Note 1: Colinial disruption of indigenous diets & lifestyles is a whole ‘nother can of worms in enforcing disaster vulnerability.

Note 2: Reduction of government subsidies for northern rural services (esp comms & mail) resulting in monopolies or no services is a Big Problem.
Airports tend to be highly vulnerable as they need to be on flat ground, thus sediments that shift in quakes & crack runways.

Ports tend to be highly vulnerable as they need to be on flat coasts, thus saturated sediments prone to liquefaction + tsunami exposure.
An M7 is enough shaking to cause significant structural damage. It was shallow & nearby. Anchorage is on sediment that amplified the seismic waves.

Even infrastructure that’s not obviously damaged needs to be carefully evaluated, which gets delayed with every aftershock.
In Vancouver, when we run our Big Earthquake disaster scenarios, it’s less about the immediate earthquake & more about if we’ve got enough personal prep to manage after we lose bridges to quake; ports, airport, & roads south/east to liquefaction; roads north to landslides.
Modern supply chains are all about “just in time” shipping & lean production.

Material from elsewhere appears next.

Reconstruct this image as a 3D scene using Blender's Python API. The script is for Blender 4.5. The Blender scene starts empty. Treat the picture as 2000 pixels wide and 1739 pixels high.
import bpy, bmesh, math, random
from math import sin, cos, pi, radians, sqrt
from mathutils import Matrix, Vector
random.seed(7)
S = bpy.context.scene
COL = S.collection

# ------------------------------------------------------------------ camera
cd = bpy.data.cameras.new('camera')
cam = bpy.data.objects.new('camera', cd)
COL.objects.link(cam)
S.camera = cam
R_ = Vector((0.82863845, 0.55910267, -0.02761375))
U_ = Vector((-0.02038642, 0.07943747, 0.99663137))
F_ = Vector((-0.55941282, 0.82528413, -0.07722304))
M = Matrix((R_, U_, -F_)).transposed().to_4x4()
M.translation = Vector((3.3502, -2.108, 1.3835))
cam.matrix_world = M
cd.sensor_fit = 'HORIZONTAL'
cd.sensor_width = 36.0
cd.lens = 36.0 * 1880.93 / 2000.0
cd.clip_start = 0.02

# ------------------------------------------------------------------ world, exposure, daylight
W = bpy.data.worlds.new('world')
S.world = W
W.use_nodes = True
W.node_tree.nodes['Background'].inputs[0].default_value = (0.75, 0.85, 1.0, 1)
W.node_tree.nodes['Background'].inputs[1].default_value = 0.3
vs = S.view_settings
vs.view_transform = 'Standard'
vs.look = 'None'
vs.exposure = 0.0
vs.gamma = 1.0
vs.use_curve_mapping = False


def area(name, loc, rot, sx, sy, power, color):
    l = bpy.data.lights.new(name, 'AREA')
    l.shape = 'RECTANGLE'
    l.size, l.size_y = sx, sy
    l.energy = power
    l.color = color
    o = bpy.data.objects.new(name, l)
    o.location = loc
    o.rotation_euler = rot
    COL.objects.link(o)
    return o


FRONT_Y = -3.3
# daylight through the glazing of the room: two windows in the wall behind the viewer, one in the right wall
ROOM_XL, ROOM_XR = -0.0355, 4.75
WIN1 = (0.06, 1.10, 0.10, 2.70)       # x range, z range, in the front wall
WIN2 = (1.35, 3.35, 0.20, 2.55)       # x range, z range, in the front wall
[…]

This is... non-ideal for disaster prep & response as infrastructure disruptions or rapid increase in demand (N95 masks during California fires) lead to shortages.

Bah, humbug.
Q: I’ve lived in Anchorage all my life and never felt an earthquake! This is NOT normal!

A: Geologic timescales are longer than human timescales.

“The Big One” is fundamentally different in subduction zones (Alaska, PNW, Japan, Chile) vs transform zones (California).
Transform boundaries with strike-slip faults (San Andreas in California) tend to have a major M6-M7 earthquake every decade or so. That’s frequent enough that a given community will have generational memory of the last big earthquake (Loma Prieta in SF, Northridge in LA).
Subduction boundaries (Alaska, PNW, Japan, Chile) tend to have major M8-9 earthquakes decades to centuries apart. A particular community usually lacks generational memory. Alaska’s had 13 M7+ since 1900.

Anchorage’s previous Big One was Good Friday, a M9.2 in 1964.
Speaking of infrastructure...

You know how Alaska has pipelines? And earthquakes? That makes for really intense seismic design. Here’s a photo from 2002’s M7.9

Evaluation ongoing for pipeslubes after today’s quake:
Steep young mountains + shaking = landslides:
USGS aftershock forecast is a bit unusual: small chance of a aftershock BIGGER than the original quake.

Probability percentage adjusting as they’re refining models, but currently 3% odds of a M7+ within a week:
Q: Hey, what about that one patch of road?
A: Finally got a context shot. That section is running through a frozen marsh.